L’affaire Kenta rappelle aussi que les enfants sont encore affectés par les violences de tous genres. A l’image de ces chiffres rendus publics par l’Observatoire Ineza des Droits de l’Enfant au Burundi (OIDEB).
A base « d’une liste non exhaustive, mais échantillonnaire », Athanase Rwamo, représentant légal de l’OIDEB fait part de la situation des principales formes de violation de droits de l’enfant durant les mois d’avril et mai 2011. L’enquête, réalisée aux chefs lieux de toutes les provinces du pays, montre que :
– 10 enfants ont été tués pendant les deux mois dont 3 égorgés à Ruyigi et Musongati, 1 par grenade à Ngozi, 2 par balles à Rohero et Ruziba, 1 jeté dans la rivière Mpimba, 2 brûlés vifs par le père et 1 enterré vivant par sa tante maternelle à Mabayi (Cibitoke), mais déterré et sauvé de justesse.
– 34 enfants ont été victimes de viols sexuels
– 49 enfants ont été spoliés de leurs biens
– 18 ont été victimes de violences domestiques
– 61 ont été victimes d’abandon et de non assistance
– 7 victimes d’accident et abandonnés à leur sort
– 153 victimes d’exploitation économique
– 11 victimes de mauvais traitements corporels
– 11 victimes de discrimination dont 10 albinos
– 5.051 ont abandonné l’école dans la seule province de Ruyigi, alors qu’ils sont à 7 dans la Mairie de Bujumbura
– 1913 ne sont pas inscrits à l’état-civil
– 17 recherchent la paternité
– 11 sollicitent une institution d’hébergement
– 7 sont impliqués dans la vente des stupéfiants (alcool dit {umunanasi})
– 10 sont des enfants dont les parents se disputent la garde.
Selon le représentant légal de l’OIDEB, son organisation a ouvert 65 dossiers en justice pour la défense de ces enfants durant la période du 02 janvier 2010 au 30 avril 2011. Parmi ces dossiers 16 sont déjà clôturés, 9 sont en délibéré, 2 ont été réglés à l’amiable, et 28 autres sont soit pendants ou en appel. « Les enfants restent toujours des victimes ciblés des assassinats et d’autres formes de violence.» Telle est l’affirmation du représentant légal de l’OIDEB, qui illustre combien « la mise en application par le Burundi de la Convention Universelle relative aux Droits de l’Enfant, ratifiée en août 1990, n’est pas encore satisfaisante.

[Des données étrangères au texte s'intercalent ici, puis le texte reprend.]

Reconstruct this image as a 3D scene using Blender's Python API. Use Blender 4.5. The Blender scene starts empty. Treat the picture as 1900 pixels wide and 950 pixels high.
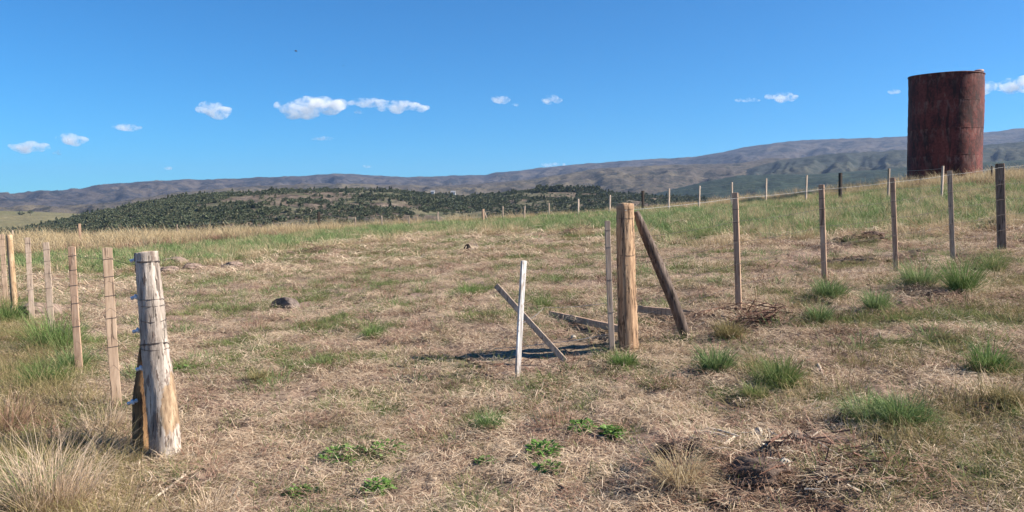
import bpy, bmesh, math, random
import numpy as np
from mathutils import Vector, Matrix
R = math.radians
rng = np.random.default_rng(7)
random.seed(7)
S = bpy.context.scene
COL = S.collection

# ------------------------------------------------------------------ camera
FPX, PITCH, CAMZ = 1491.0, R(3.45), 1.65
cam_d = bpy.data.cameras.new('camera'); cam = bpy.data.objects.new('camera', cam_d); COL.objects.link(cam)
cam_d.sensor_width = 36.0; cam_d.lens = 36.0 * FPX / 1900.0
cam_d.clip_start = 0.1; cam_d.clip_end = 40000
cam.location = (0, 0, CAMZ); cam.rotation_euler = (R(90) - PITCH, 0, 0)
S.camera = cam
S.render.resolution_x, S.render.resolution_y = 1024, 512

# ------------------------------------------------------------------ sun and sky
SUN_AZ, SUN_EL = R(355), R(37)          # math angle from +X, elevation
sun_dir = Vector((math.cos(SUN_AZ) * math.cos(SUN_EL), math.sin(SUN_AZ) * math.cos(SUN_EL), math.sin(SUN_EL)))
ld = bpy.data.lights.new('sun', 'SUN'); sun = bpy.data.objects.new('sun', ld); COL.objects.link(sun)
ld.energy = 5.0; ld.angle = R(0.53); ld.color = (1.0, 0.91, 0.78)
sun.rotation_euler = (-sun_dir).to_track_quat('-Z', 'Y').to_euler()
W = bpy.data.worlds.new('World'); S.world = W; W.use_nodes = True
wn = W.node_tree.nodes; wl = W.node_tree.links
bgn = wn.get('Background') or wn.new('ShaderNodeBackground')
sky = wn.new('ShaderNodeTexSky'); sky.sky_type = 'NISHITA'; sky.sun_disc = False
sky.sun_elevation = SUN_EL; sky.sun_rotation = math.pi / 2 - SUN_AZ
sky.altitude = 1200; sky.air_density = 1.0; sky.dust_density = 0.0; sky.ozone_density = 5.0
tint = wn.new('ShaderNodeMix'); tint.data_type = 'RGBA'; tint.blend_type = 'MULTIPLY'; tint.inputs[0].default_value = 1.0
tint.inputs[7].default_value = (0.27, 0.86, 1.20, 1)
wl.new(sky.outputs[0], tint.inputs[6]); wl.new(tint.outputs[2], bgn.inputs[0])
bgn.inputs[1].default_value = 0.058
S.view_settings.view_transform = 'Standard'; S.view_settings.look = 'None'
S.view_settings.exposure = 1.1; S.view_settings.gamma = 1.0
S.view_settings.use_curve_mapping = False
S.render.engine = 'CYCLES'
S.cycles.max_bounces = 28; S.cycles.diffuse_bounces = 3; S.cycles.volume_bounces = 28
S.cycles.transparent_max_bounces = 8
S.cycles.use_denoising = True

# ------------------------------------------------------------------ pixel helper (photo pixels, depth in metres)
CP, SP = math.cos(PITCH), math.sin(PITCH)
def P(px, py, d):
    a = (px - 950) / FPX * d; b = -(py - 475) / FPX * d
    return Vector((a, b * SP + d * CP, CAMZ + b * CP - d * SP))

# ------------------------------------------------------------------ noise
def _hash(ix, iy, seed):
    h = (ix.astype(np.uint32) * np.uint32(374761393)) ^ (iy.astype(np.uint32) * np.uint32(668265263)) ^ np.uint32((seed * 2246822519 + 3266489917) & 0xffffffff)
    h = (h ^ (h >> np.uint32(13))) * np.uint32(1274126177)
    h = (h ^ (h >> np.uint32(16))) * np.uint32(2654435761)
    return (h ^ (h >> np.uint32(15)))
def perlin(x, y, seed=0):
    x = np.asarray(x, float); y = np.asarray(y, float)
    x0 = np.floor(x).astype(np.int64); y0 = np.floor(y).astype(np.int64)
    fx = x - x0; fy = y - y0
    u = fx * fx * fx * (fx * (fx * 6 - 15) + 10); v = fy * fy * fy * (fy * (fy * 6 - 15) + 10)
    def g(ix, iy, dx, dy):
        a = _hash(ix, iy, seed) * (2 * math.pi / 4294967296.0)
        return np.cos(a) * dx + np.sin(a) * dy
    n00 = g(x0, y0, fx, fy); n10 = g(x0 + 1, y0, fx - 1, fy)
    n01 = g(x0, y0 + 1, fx, fy - 1); n11 = g(x0 + 1, y0 + 1, fx - 1, fy - 1)
    return ((n00 * (1 - u) + n10 * u) * (1 - v) + (n01 * (1 - u) + n11 * u) * v) * 1.4
def fbm(x, y, octv=4, seed=0, gain=.5, lac=2.03):
    s = 0; a = 1; t = 0
    for i in range(octv):
        s = s + a * perlin(x, y, seed + i * 17); t += a
        x = x * lac; y = y * lac; a *= gain
    return s / t
def sstep(a, b, x):
    t = np.clip((np.asarray(x, float) - a) / (b - a), 0, 1); return t * t * (3 - 2 * t)

# ------------------------------------------------------------------ shape of the ground (thin plate through surveyed points)
CTRL = [P(*c) for c in [
    (300,850,5.44),(217,755,6.5),(148,695,8.2),(98,640,10.2),(60,597,12.5),(10,560,15.5),
    (1165,648,7.7),(1368,575,8.9),(1527,523,10.4),(1658,506,11.4),(1762,480,12.3),(1855,462,13.1),
    (150,460,40),(592,430,48),(897,413,48),(1018,405,48),(1193,393,47),(1297,388,45),(1421,377,44),
    (1495,374,40),(1558,376,35),(1647,370,33),(1747,368,31),(0,452,45),(300,447,46),
    (1690,345,44),(1757,340,44),(1850,333,42),(1900,332,42),(2060,326,42),
    (1900,950,3.6),(0,950,4.45),(950,950,4.1),(2150,440,14)]]
CTRL += [Vector(v) for v in [(0,0,0),(0,-6,-.1),(-7,0,-.25),(7,0,.45),(16,4,1.1),(-15,6,-.4),(-40,30,-1.2),(40,10,3.2),(-45,-10,-1.5),(0,-45,-1),(45,-20,3),
                             (-35,52,-1.4),(-12,62,-.6),(8,62,1.6),(24,60,2.9),(40,50,4.0),(-55,25,-1.8)]]
def _tps_fit(p, lam=0.15):
    xy = np.array([(v.x, v.y) for v in p]); z = np.array([v.z for v in p]); n = len(p)
    d2 = ((xy[:, None] - xy[None]) ** 2).sum(2)
    K = np.where(d2 > 0, d2 * np.log(np.maximum(d2, 1e-12)) * .5, 0) + lam * np.eye(n)
    A = np.zeros((n + 3, n + 3)); Q = np.c_[np.ones(n), xy]
    A[:n, :n] = K; A[:n, n:] = Q; A[n:, :n] = Q.T
    return xy, np.linalg.solve(A, np.r_[z, 0, 0, 0])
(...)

Pour Goreth Girukwishaka, coordinatrice nationale de l’OIDEB, «c’est la volonté politique qui a manqué pour que cette Convention soit mise en application.» Explications : « Il s’agit d’un plan d’action accompagné de moyens et d’outils pour le travail. Si le gouvernement veut aujourd’hui qu’il n’y ait pas d’enfants de la rue, il n’y en aura pas. Il met les outils en marche, il affecte le budget, il demande un plan d’action, et la machine est mise en marche. Mais tant que ce n’est pas une priorité pour le gouvernement, le phénomène perdure et s’accroît.»
Au-delà de cette situation, Mme Girukwishaka reconnaît que l’OIDEB collabore bien avec le gouvernement mais que cette collaboration reste technique car l’Etat ne subventionne pas cette organisation. « L’OIDEB navigue avec des moyens puisé chez des bailleurs tels que l’ambassade de Belgique, l’Union Européenne et des ONGs étrangères. Et pas un centime de l’Etat», complète Athanase Rwamo. Et de conclure sur la nécessité d’une éducation des communautés sur le sujet : «La plupart des Burundais savent que les enfants ont des devoirs mais ne savent pas qu’ils ont des droits ».